Frontrunners: What Obama and Romney Can Learn from Philip Roth’s “Our Gang”

To prep for November 6th – when Brooklynites and whoever else lives in America will cast their votes for state and national candidates – Vol. 1 Brooklyn today premieres Frontrunners: a weekly series examining novels about elections and their entrants. May these profiles both rally citizens, and celebrate the sensual art of civics itself. With any luck, the “absentee ballads” vetted here might even find their way to President Obama and Governor Sideburns, and offer both men solace and inspiration in the exhausting days to come.

TODAY’S ADVENTUREOur Gang by Philip Roth (Random House, 1971).

PARTY PLATFORM: Satirizing the rise and fall of President Trick E. Dixon. Roth opens his fifth novel with Orwell’s notion that the language of all political parties “is designed to make lies sound truthful and murder respectable… to give an appearance of solidarity to pure wind.” That wind too often blows through Our Gang, rife with Mad Magazine puns and zingers that could have been crafted mid-doobie.

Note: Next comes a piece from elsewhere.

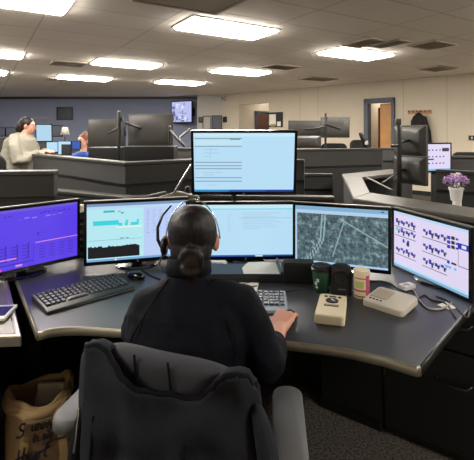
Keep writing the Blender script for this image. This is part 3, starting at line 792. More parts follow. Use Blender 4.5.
def pad(mb, w, d, h, r, m, n=5, taper=.94, T=None):    # rounded-corner slab
    def ring(k, z):
        out = []
        for cx_, cy_, a0 in ((w/2-r, d/2-r, 0), (-w/2+r, d/2-r, 90), (-w/2+r, -d/2+r, 180), (w/2-r, -d/2+r, 270)):
            for i in range(n+1):
                a = R(a0+90*i/n); out.append(Vector(((cx_+r*math.cos(a))*k, (cy_+r*math.sin(a))*k, z)))
        return out
    mb.rings([ring(.97,0), ring(1,.003), ring(1,h*.6), ring((1+taper)/2+.015,h*.9), ring(taper,h)], m, T); return mb
# beige handset-like device with dial
A_ = G(315,326,DZ+.02); B_ = G(342,327,DZ+.02); C_ = G(346,295,DZ+.02); D_ = G(322,293,DZ+.02)
c = (A_+B_+C_+D_)/4
t = empty('desk_speakerphone', (c.x, c.y, DZ+.001), R(-17), 'upright-lying cream device with black round dial in front of the green cup', 'speakerphone'); t.scale = (1.12,1.1,.9)
pad(MB(), .105, .21, .042, .014, M['beige']).build('case', t, smooth=False, bevel=.002)
MB().lathe([(.024,0),(.024,.003),(.02,.004),(.018,.002),(.002,.002)], M['black'], 24, c=(0,.034,.042)).build('dial', t)
MB().box((.0,.039,.047), (.008,.014,.002), M['cup_white'], rot=Rz(.4)).box((.008,.029,.047), (.006,.006,.002), M['cup_white']).build('dial_mark', t)
MB().box((0,-.012,.043), (.052,.013,.003), M['black']).build('name_strip', t)
MB().box((0,-.014,.0448), (.044,.004,.0008), M['cable_grey']).build('strip_text', t)
for x in (-.026, .026): MB().lathe([(.0065,0),(.0065,.003)], M['black'], 12, c=(x,.073,.042)).build('button', t)
MB().box((0,.075,.043), (.026,.008,.003), M['black']).build('slot', t)
# ivory box with grille
A_ = G(367,302,DZ+.03); B_ = G(402,317,DZ+.03); C_ = G(416,297,DZ+.03); D_ = G(381,285,DZ+.03); t = empty('intercom_box', (.672, 1.835, DZ+.001), R(-46), 'ivory intercom box with square grille and a row of buttons', 'intercom')
mb = MB(); pad(mb, .185, .165, .030, .02, M['beige2'])
Tt = Matrix.Rotation(R(6), 4, 'X') @ Matrix.Translation((0,0,.004))
mb.v = [Tt @ v for v in mb.v]; mb.build('case', t, bevel=.002)
mb = MB(); mb.box((-.040,.012,0.0308), (.075,.085,.002), M['beige_dark'], T=Tt)
for k in range(7): mb.box((-.040,-.02+k*.0107,0.0322), (.07,.003,.0012), M['beige2'], T=Tt)
mb.build('grille', t)
for k in range(4): MB().box((-.066+k*.016,-.050,0.0312), (.009,.006,.003), M['black'], T=Tt).build('button', t)
# black adapter tower and power strip at the gap by the purple screen
p = W(82.5, 225, 2.55)
t = empty('power_strip', (p.x, p.y, DZ), R(-8), 'upright black power strip between purple and chart monitors', 'power strip')
MB().box((0,0,.14), (.05,.04,.28), M['black']).build('housing', t, bevel=.004)
for k in range(5): MB().box((0,-.021,.05+k*.045), (.034,.004,.03), M['black_gloss']).build('socket', t, bevel=.002)
MB().box((0,-.03,.30), (.034,.04,.045), M['beige2']).build('plug', t, bevel=.004)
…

The Kennedys are renamed “the Charismas”. A sycophantic reporter is introduced as Mr. Asslick. If this sounds like the worst student newspaper comic strip ever, wait until Dixon spends the closing chapters in post-assassination Hell, challenging the incumbent Satan for the gig of underworld Commander-in-Chief. Still, bright spots emerge. A scene of Dixon conducting a staff meeting in his pristine college football uniform amuses, as do punchlines from his Hades debate which if nothing else well surpass Billy Crystal’s spiel as the Devil in Deconstructing Harry.

LESSON WITHIN FOR PRESIDENT OBAMA: You can come back from a lethargic early outing to show pundits that you contain the wit of Nathan Zuckerman, the vengeance of Ira Ringold, and the fire-in-the-belly of Mickey Sabbath.

GUIDANCE FOR GOVERNOR ROMNEY: For every Sheldon Adelson, there stands in Roth a very different kind of seventy-nine year old Semitic curmudgeon. “Mensches for Mitt” merchandise remains an untapped late-inning opportunity.

SWAYING THE UNDECIDED VOTER: Much of Our Gang – published less than two months before Roe v. Wade’s first oral arguments – is comprised of the blowhard Dixon’s screeds against abortion. The prime suspects in Dixon’s murder prove to be a troop of Boy Scouts, verifying the President’s insight that these aren’t just “women’s issues” after all.

EXIT POLL: Most great novelists write a clunker or two. And lo: this one clunks. But history has largely forgotten Our Gang. The prose – a thicket of monologues complete with stage directions – milks the candidate’s banal rhetoric so often that the book sinks into limp tedium. During the Dubya administration, there was a bumper sticker popular among boomers which read, “I Never Thought I’d Miss Nixon”. To which 21st century readers of Roth’s hit-or-miss parody might today reply: “True, But I Really Never Thought I’d Miss Frank Caliendo”.